History adds another layer to this. Italy, as a country, is relatively young. It only came together in 1861 during the unification. Before that, it was divided into separate states, each with its own identity. People did not think of themselves as Italian in the way they might today. They thought of themselves as Florentine, Sicilian, Venetian. Food followed that same pattern. It stayed close to home, tied to region and habit rather than any shared national idea.

Why Did Recipes Stay Inside the Home?

Within this setting, the home was the centre of cooking. Much of Italy was rural well into the 20th century. Families relied on local produce and seasonal ingredients. Knowledge stayed within the household. It was passed from one generation to the next, not written down but remembered. In many families, it was the older women who carried this knowledge forward, refining it over years of practice.

This is where the figure of the grandmother comes into focus. She was not simply just cooking meals but she was a link between generations and between people and place. Her cooking carried the identity of a region, shaped by its soil, climate and history. Through her, food remained connected to place. A sauce, a type of pasta, a way of preparing vegetables, all of it held meaning beyond the plate. It reflected the land, the climate and the rhythm of life in a particular region.

Migration spread this idea beyond Italy. From the late 19th century onwards, many Italians moved abroad. They brought with them their local recipes and habits rather than a single national cuisine. In new countries, Italian food became associated with family meals and home cooking. Over time, restaurants adopted this image. The word nonna became a way to signal authenticity and tradition, even in places far removed from its origins. It offered a sense of reassurance, a suggestion that the food followed older ways.

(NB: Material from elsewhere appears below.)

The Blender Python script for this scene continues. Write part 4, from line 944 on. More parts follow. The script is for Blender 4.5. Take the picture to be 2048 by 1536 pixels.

What Does “Nonna” Really Mean Today?

Today, when the word appears on a restaurant sign, it does more than name a grandmother. It points to a way of cooking that began in specific places, shaped by distance, history and habit. It suggests food rooted in a specific place, shaped by local conditions and preserved through the family. The term carries meaning not because of sentiment alone, but because of how Italy’s landscape and history formed its cuisine.